Le même saint parle encore de cette matière dans la question de la somme que nous avons déjà tant citée, article quatrième, où il demande s’il peut y avoir quelque péché dans le défaut du jeu : c’est-à-dire en rejetant tout ce qui relâche ou divertit l’esprit ; car c’est là ce qu’il appelle jeu, et il se fait d’abord cette objection, qu’il semble qu’en cette matière « on ne puisse pécher par défaut, puisqu’on ne prescrit point de péché au pénitent à qui pourtant on interdit tout jeu » : conformément à un passage d’un livre qu’on attribuait alors à Saint Augustin, où il est porté « que le pénitent se doit abstenir des jeux et des spectacles du siècle, s’il veut obtenir la grâce d’une entière rémission de ses péchés  ». Ce passage était dans le texte du Maître des sentences, et la doctrine en passait pour indubitable, parce qu’elle était conforme à tous les canons. Saint Thomas répond aussi « que les pleurs sont ordonnés au pénitent, et c’est pourquoi le jeu lui est interdit ; parce que la raison demande qu’il lui soit diminué  ». C’est toute la restriction qu’il apporte ici, laquelle ne regarde point les jeux publics, puisqu’il ne retranche rien de la défense des spectacles, qu’il laisse par conséquent en son entier, comme portée expressément par tous les canons où il est parlé de la pénitence, ainsi qu’il l’a reconnu dans le passage qu’on vient de voir sur les sentences.

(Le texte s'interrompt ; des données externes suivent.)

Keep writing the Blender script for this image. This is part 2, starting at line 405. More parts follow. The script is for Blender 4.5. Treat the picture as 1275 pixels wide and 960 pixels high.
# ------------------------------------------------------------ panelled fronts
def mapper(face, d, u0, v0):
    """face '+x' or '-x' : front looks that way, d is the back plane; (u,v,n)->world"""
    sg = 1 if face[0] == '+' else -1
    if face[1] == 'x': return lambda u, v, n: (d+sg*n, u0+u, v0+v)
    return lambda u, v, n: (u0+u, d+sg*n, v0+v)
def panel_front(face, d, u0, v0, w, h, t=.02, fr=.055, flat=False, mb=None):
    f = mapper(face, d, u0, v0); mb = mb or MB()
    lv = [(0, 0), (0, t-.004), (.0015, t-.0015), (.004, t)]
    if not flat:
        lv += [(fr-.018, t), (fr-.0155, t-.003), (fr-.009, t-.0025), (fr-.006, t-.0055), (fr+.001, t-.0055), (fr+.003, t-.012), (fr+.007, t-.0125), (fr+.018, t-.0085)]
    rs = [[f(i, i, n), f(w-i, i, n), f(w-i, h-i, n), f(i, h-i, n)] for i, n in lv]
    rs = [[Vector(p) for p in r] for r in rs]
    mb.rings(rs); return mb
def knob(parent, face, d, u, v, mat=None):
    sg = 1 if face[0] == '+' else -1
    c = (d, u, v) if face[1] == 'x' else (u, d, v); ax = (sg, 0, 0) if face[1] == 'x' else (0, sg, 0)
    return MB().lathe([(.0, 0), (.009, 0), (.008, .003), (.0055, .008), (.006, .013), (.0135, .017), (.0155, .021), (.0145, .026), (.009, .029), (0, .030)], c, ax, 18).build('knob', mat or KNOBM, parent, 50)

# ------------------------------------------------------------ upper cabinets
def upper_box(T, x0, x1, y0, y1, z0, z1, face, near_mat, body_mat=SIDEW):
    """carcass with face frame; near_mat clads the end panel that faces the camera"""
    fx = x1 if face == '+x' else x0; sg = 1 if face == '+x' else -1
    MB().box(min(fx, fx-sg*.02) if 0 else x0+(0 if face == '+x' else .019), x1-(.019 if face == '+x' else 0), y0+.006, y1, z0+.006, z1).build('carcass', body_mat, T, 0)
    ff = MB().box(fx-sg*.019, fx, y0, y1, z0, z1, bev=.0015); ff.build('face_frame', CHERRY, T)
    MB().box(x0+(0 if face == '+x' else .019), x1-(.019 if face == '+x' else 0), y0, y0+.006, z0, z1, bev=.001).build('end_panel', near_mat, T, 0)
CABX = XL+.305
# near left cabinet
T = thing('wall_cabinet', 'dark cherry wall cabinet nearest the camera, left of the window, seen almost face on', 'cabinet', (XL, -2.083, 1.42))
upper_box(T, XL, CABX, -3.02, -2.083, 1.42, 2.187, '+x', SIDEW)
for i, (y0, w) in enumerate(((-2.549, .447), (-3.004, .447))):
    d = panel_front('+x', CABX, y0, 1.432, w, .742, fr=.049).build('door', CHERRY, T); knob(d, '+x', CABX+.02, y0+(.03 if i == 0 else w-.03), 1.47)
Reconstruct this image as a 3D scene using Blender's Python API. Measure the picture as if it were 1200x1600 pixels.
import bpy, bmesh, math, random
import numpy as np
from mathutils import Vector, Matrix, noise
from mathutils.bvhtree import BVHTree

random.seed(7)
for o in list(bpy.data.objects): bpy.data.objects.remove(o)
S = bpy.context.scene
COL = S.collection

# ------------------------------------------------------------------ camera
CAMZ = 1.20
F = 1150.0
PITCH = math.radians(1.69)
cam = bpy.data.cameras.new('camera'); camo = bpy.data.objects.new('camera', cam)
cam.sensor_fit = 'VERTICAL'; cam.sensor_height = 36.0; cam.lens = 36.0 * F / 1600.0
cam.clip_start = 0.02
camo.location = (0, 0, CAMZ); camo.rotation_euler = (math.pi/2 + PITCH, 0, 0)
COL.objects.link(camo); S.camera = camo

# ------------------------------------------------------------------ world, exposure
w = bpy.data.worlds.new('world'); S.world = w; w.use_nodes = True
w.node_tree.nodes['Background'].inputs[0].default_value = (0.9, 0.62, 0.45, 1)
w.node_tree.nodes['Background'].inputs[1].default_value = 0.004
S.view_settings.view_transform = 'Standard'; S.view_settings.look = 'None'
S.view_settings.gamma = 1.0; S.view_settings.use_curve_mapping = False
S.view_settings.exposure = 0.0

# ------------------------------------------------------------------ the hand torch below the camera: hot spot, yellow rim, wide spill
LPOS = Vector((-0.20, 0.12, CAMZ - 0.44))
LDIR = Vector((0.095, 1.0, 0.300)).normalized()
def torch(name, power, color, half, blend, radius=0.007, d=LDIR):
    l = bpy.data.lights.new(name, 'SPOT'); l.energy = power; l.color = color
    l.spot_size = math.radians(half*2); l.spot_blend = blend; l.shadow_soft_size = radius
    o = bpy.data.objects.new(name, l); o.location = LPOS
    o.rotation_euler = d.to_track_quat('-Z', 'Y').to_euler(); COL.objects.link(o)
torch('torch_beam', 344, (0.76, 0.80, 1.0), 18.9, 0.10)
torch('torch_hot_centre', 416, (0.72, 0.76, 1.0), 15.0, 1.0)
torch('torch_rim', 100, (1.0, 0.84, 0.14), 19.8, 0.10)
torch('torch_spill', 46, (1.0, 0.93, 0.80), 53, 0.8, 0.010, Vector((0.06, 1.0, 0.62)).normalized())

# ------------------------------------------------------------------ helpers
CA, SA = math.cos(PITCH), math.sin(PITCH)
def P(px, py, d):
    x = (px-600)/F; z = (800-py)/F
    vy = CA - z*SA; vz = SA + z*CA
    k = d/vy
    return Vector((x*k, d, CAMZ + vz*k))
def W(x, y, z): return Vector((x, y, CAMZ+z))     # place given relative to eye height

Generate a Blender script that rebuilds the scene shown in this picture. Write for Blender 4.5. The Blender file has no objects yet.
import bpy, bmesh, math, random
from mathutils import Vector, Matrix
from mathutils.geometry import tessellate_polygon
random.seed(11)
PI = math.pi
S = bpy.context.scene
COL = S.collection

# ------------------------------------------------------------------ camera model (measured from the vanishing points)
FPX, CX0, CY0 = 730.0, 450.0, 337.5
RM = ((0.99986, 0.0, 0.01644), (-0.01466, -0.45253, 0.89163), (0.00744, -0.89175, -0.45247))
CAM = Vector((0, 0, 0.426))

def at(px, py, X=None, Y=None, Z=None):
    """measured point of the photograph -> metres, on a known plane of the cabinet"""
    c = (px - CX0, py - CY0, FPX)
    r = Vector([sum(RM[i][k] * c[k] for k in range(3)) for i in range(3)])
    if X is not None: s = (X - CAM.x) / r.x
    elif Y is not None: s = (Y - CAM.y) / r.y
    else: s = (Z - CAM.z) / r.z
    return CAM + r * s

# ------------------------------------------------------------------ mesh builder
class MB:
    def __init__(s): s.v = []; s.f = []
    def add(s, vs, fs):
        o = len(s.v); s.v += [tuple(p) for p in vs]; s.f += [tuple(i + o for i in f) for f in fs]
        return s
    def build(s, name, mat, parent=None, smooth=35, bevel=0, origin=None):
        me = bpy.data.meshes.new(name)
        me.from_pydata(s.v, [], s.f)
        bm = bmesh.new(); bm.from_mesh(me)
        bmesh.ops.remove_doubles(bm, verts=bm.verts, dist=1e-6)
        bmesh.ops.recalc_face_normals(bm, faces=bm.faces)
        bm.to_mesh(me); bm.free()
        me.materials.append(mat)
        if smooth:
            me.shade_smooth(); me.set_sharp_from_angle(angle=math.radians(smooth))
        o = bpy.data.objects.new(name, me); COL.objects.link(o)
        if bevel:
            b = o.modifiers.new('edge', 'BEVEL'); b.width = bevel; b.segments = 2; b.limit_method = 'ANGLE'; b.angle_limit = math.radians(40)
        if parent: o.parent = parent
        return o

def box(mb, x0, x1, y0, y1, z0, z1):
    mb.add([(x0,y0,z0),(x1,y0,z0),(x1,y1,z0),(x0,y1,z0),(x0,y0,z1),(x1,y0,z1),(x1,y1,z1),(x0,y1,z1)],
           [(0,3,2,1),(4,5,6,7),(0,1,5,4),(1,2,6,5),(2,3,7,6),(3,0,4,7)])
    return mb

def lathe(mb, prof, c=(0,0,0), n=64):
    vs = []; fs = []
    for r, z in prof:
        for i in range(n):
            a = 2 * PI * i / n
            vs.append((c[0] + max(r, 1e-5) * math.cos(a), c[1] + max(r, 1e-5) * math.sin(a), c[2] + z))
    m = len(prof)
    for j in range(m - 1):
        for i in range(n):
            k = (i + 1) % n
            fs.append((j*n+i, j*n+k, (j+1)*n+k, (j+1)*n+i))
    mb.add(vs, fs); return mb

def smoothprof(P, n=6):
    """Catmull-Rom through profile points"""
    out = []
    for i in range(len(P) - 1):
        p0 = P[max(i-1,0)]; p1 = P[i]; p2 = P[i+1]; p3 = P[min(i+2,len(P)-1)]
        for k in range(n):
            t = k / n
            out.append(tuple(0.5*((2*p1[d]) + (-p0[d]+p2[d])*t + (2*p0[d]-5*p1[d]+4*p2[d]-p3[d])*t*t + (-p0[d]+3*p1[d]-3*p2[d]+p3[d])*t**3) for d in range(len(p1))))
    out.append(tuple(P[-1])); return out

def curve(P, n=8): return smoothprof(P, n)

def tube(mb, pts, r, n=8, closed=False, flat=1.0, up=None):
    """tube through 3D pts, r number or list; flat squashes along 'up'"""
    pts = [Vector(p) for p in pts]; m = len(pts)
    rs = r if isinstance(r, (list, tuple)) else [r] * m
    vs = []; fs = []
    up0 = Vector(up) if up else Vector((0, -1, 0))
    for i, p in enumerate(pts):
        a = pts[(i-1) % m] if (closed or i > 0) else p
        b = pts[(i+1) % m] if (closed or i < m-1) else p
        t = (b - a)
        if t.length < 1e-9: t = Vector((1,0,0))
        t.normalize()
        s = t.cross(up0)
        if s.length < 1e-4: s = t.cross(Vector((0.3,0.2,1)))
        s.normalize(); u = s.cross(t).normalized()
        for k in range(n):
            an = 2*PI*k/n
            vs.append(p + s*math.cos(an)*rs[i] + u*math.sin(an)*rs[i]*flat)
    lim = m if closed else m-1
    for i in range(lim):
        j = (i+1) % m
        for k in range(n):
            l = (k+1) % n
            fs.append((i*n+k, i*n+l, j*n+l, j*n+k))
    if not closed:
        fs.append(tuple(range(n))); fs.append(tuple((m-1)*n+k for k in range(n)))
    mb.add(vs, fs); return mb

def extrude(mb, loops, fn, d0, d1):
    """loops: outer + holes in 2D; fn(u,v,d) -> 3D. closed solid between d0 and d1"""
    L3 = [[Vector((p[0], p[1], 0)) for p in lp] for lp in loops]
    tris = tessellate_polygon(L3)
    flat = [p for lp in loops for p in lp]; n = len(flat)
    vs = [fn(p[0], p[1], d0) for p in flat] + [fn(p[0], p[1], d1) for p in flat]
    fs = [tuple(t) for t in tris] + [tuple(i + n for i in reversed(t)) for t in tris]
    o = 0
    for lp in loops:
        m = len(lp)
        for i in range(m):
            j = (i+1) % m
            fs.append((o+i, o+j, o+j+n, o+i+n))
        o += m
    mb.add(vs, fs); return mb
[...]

Qu’on ne fasse donc point ce tort à Saint Thomas, de le faire auteur d’un si visible relâchement de la discipline : c’est assez de l’avoir fait sans qu’il y pensât, le défenseur de la comédie ; sans encore lui faire dire, qu’on la peut jouer dans le carême, quoiqu’il n’y ait pas un seul mot dans tous ses ouvrages qui tende à cela de près ou de loin ; et qu’au contraire il ait enseigné si expressément que les spectacles publics répugnent à l’esprit de pénitence que l’église veut renouveler dans le carême.